Inspired by di Cosimo’s three works in the gallery’s permanent collection, Hirschauer decided it was time to organize an exhibition devoted entirely to his work. It took seven years of diligent effort and persistent dealings with museums and art collections in Europe and North America to bring the obscure Italian painter out of the shadows.

She is especially proud of a painting on loan from a museum in Florence, which has left its home for the first time since its creation. It depicts a so-called “mystic marriage," in which the Christ child gives a ring of betrothal to Saint Catherine of Alexandria.

Hirschauer said the exhibition offers a unique opportunity to discover the best-kept secret of the Renaissance. Despite his large body of work and the beauty of his paintings, Piero di Cosimo has remained unknown for most of the past five centuries.

“It was really his persona," she said. "His biographer, Giorgio Vassari, established his reputation in the 16th century as a very eccentric painter, a bizarre painter.

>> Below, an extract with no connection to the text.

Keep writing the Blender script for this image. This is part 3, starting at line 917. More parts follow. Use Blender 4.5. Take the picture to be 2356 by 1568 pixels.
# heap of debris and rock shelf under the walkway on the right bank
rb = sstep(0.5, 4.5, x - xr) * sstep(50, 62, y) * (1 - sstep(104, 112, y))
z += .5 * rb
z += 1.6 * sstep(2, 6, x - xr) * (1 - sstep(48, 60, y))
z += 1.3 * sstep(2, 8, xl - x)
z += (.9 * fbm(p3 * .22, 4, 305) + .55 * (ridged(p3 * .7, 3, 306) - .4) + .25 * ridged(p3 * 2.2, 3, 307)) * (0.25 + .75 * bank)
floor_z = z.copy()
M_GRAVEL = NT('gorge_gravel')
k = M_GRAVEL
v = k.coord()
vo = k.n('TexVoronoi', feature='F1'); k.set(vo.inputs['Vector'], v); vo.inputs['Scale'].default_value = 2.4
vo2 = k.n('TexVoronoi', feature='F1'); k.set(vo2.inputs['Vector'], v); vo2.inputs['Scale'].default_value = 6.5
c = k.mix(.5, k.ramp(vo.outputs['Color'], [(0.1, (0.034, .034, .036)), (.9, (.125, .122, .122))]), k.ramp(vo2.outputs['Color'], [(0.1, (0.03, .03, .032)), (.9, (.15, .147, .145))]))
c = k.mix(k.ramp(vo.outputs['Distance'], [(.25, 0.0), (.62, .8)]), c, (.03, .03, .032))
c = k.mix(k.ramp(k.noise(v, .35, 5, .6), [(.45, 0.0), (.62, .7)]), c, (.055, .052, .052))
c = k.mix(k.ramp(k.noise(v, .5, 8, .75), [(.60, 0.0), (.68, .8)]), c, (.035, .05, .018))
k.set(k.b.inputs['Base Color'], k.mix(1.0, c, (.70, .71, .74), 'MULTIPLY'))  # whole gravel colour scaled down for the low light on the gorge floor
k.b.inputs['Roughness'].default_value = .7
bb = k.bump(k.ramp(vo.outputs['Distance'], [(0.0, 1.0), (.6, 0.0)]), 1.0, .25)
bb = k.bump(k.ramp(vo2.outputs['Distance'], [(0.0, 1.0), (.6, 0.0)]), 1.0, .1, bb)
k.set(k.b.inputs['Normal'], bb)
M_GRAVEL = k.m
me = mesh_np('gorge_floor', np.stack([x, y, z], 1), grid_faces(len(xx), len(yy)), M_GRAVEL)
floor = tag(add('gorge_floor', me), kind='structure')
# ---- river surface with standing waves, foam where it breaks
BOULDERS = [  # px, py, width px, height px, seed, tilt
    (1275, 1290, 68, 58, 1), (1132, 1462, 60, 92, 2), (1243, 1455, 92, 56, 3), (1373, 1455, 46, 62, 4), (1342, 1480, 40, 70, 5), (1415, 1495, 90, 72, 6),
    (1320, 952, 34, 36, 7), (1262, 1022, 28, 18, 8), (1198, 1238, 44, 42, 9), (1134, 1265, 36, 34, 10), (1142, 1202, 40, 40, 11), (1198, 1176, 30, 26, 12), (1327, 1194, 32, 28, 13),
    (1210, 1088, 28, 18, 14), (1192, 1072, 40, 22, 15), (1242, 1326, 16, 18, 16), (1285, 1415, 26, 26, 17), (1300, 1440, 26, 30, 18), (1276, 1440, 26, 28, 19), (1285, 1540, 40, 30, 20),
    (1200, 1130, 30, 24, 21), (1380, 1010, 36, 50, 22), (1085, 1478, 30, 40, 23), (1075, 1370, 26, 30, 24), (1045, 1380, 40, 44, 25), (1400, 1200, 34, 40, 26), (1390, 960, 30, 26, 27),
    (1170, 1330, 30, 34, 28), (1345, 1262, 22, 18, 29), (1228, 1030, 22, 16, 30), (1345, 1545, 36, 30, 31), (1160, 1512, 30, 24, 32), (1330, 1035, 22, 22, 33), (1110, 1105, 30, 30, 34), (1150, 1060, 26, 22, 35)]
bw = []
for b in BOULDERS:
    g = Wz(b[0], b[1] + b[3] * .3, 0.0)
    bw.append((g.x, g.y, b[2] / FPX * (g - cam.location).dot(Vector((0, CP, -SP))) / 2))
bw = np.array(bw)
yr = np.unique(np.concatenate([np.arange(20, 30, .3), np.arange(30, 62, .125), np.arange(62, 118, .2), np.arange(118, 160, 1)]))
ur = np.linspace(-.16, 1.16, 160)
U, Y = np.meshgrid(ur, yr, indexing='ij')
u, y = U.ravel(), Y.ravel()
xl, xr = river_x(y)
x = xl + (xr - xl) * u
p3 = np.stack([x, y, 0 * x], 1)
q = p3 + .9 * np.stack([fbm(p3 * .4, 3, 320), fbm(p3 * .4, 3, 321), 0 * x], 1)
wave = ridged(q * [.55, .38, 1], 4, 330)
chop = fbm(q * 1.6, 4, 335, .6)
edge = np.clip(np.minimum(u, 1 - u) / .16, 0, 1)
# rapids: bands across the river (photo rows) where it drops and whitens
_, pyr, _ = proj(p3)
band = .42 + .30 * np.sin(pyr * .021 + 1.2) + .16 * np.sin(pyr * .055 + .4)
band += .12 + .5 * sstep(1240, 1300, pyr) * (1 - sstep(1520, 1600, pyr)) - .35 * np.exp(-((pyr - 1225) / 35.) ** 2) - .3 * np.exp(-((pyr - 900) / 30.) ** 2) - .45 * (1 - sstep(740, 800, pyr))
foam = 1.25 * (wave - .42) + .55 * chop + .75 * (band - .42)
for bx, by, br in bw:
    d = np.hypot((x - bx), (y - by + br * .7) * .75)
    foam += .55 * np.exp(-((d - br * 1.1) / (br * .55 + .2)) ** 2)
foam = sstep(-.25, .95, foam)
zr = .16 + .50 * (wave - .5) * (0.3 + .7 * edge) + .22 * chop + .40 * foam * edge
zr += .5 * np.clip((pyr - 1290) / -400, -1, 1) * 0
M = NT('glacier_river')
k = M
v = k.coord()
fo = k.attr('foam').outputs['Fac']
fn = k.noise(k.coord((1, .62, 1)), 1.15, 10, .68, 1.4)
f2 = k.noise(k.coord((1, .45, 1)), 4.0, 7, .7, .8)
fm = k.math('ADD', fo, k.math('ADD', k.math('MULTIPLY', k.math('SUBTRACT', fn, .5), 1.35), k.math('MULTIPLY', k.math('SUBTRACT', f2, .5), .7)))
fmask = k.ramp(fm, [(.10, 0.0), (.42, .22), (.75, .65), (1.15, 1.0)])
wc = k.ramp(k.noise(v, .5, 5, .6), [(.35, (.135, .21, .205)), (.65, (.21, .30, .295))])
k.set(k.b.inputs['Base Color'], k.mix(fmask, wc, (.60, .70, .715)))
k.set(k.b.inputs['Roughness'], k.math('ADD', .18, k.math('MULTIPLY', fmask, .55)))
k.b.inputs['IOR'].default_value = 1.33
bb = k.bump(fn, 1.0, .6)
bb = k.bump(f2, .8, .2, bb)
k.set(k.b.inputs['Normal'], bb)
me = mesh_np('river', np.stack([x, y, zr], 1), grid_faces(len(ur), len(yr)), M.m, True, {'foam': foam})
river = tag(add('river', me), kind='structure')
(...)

He actually called him a wild man. So over the years, Piero has taken on that reputation, which maybe put some people off. Also the subject matter of his mythologies can be quite arcane. Sometimes it’s very difficult to figure out exactly what is the story being told here.”

For centuries, his body of work has baffled art scholars, who have found it hard to authenticate his paintings.

“It’s more the subject matter that is quite distinct," Hirschauer said. "I think it’s very unusual to see someone who is able to depict the serenity and grace of a Madonna and Child, while at the same time showing animals ripping each other apart, man killing animals. So it’s an issue of subject matter, I think.”

But in the 21st century, Piero di Cosimo's eccentricity, painting style and combination of mythologies with deeply religious subjects make the 16th-century artist a treat for visitors and scholars alike.